**GIVEN PROBLEM:** Show every line in the records below that contains the word "script".
######
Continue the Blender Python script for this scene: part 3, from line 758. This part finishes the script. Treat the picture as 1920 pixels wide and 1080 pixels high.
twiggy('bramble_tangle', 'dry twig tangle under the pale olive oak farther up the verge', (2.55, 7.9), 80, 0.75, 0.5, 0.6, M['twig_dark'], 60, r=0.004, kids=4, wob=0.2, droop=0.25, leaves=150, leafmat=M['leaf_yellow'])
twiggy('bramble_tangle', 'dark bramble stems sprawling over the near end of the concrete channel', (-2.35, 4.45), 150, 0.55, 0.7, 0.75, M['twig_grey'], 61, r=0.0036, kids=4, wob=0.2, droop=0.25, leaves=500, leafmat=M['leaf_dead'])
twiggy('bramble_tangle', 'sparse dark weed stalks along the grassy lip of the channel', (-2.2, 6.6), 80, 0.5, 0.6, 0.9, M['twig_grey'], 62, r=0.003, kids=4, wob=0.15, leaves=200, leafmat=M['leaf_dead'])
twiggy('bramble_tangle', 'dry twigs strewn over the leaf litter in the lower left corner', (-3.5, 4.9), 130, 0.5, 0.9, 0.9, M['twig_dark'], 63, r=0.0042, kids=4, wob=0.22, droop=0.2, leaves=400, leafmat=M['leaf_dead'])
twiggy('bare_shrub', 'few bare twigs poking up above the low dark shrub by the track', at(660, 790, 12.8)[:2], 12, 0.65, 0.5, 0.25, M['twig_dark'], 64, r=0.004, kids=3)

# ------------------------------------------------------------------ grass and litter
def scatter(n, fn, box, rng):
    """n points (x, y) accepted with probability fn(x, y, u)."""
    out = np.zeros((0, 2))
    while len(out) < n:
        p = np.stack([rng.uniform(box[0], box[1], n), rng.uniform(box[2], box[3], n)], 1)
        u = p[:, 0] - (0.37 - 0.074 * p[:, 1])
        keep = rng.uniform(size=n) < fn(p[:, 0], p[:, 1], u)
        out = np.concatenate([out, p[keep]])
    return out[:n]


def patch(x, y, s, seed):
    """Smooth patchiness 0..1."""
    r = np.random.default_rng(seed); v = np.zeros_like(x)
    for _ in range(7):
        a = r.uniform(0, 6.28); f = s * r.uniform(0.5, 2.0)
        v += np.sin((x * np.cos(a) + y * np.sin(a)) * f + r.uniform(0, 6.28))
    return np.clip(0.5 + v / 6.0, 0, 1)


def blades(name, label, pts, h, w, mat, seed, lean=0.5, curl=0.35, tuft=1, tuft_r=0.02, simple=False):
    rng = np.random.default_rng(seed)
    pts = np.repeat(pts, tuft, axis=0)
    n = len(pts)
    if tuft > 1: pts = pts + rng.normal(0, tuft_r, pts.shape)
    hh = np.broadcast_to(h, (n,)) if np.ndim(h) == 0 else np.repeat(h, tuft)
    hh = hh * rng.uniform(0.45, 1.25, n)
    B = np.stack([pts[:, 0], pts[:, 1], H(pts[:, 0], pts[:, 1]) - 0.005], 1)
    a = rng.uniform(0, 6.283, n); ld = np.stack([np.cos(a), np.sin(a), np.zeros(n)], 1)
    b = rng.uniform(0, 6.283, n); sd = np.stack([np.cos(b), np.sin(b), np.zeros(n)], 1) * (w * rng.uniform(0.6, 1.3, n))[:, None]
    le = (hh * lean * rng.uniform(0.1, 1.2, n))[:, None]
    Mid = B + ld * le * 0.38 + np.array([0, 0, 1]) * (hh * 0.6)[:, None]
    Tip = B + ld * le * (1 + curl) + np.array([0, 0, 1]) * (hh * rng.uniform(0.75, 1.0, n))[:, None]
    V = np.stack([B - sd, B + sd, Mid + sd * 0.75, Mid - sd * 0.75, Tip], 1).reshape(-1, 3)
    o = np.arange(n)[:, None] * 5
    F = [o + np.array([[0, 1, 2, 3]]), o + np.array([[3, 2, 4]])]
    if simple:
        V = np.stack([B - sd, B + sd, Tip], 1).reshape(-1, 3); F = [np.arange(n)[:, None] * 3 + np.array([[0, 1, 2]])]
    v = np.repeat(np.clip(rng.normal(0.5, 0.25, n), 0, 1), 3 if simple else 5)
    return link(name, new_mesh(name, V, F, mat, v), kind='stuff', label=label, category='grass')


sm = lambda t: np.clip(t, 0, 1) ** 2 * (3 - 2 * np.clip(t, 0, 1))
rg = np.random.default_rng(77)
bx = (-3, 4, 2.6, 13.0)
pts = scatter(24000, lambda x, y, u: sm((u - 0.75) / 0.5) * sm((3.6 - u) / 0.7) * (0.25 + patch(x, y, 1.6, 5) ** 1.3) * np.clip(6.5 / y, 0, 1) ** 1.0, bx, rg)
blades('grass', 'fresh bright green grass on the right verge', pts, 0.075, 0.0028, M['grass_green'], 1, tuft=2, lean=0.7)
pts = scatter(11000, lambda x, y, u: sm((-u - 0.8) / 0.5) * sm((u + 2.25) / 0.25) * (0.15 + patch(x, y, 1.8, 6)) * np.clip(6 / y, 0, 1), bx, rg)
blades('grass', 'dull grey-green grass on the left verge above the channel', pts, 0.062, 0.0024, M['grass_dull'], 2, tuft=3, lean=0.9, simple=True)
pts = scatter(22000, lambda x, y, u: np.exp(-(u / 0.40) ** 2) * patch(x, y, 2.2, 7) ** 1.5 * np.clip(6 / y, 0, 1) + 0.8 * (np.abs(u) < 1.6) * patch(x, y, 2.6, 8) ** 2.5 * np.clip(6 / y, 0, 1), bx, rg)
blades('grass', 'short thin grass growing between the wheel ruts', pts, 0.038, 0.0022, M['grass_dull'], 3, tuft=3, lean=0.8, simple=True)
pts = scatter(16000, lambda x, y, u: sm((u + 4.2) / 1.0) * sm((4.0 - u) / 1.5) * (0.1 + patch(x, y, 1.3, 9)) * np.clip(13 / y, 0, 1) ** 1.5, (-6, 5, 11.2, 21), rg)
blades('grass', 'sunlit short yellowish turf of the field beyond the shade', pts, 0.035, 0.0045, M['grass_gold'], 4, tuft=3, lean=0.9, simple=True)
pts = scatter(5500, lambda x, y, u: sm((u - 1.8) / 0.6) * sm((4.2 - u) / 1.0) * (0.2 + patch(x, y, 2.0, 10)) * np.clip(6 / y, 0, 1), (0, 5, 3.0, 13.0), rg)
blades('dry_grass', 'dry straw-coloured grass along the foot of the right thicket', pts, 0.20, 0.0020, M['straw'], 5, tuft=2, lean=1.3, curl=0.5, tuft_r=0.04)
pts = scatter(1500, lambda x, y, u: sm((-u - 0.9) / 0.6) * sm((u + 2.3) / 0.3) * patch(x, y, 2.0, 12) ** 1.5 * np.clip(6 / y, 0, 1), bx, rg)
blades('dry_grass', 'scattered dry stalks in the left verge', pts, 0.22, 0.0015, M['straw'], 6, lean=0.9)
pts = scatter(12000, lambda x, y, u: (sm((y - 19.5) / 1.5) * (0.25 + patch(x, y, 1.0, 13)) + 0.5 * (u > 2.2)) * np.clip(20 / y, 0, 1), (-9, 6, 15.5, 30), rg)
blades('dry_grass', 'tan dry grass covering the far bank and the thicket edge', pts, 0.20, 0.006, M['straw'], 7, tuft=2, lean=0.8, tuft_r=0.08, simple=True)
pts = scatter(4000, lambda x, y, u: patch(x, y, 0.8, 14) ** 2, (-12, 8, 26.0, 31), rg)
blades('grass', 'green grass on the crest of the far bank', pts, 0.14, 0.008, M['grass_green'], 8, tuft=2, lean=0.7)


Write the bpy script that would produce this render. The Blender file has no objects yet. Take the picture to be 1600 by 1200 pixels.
######
**SOLUTION FOR THIS TASK:**
Continue the Blender Python script for this scene: part 3, from line 758. This part finishes the script. Treat the picture as 1920 pixels wide and 1080 pixels high.
Write the bpy script that would produce this render. The Blender file has no objects yet. Take the picture to be 1600 by 1200 pixels.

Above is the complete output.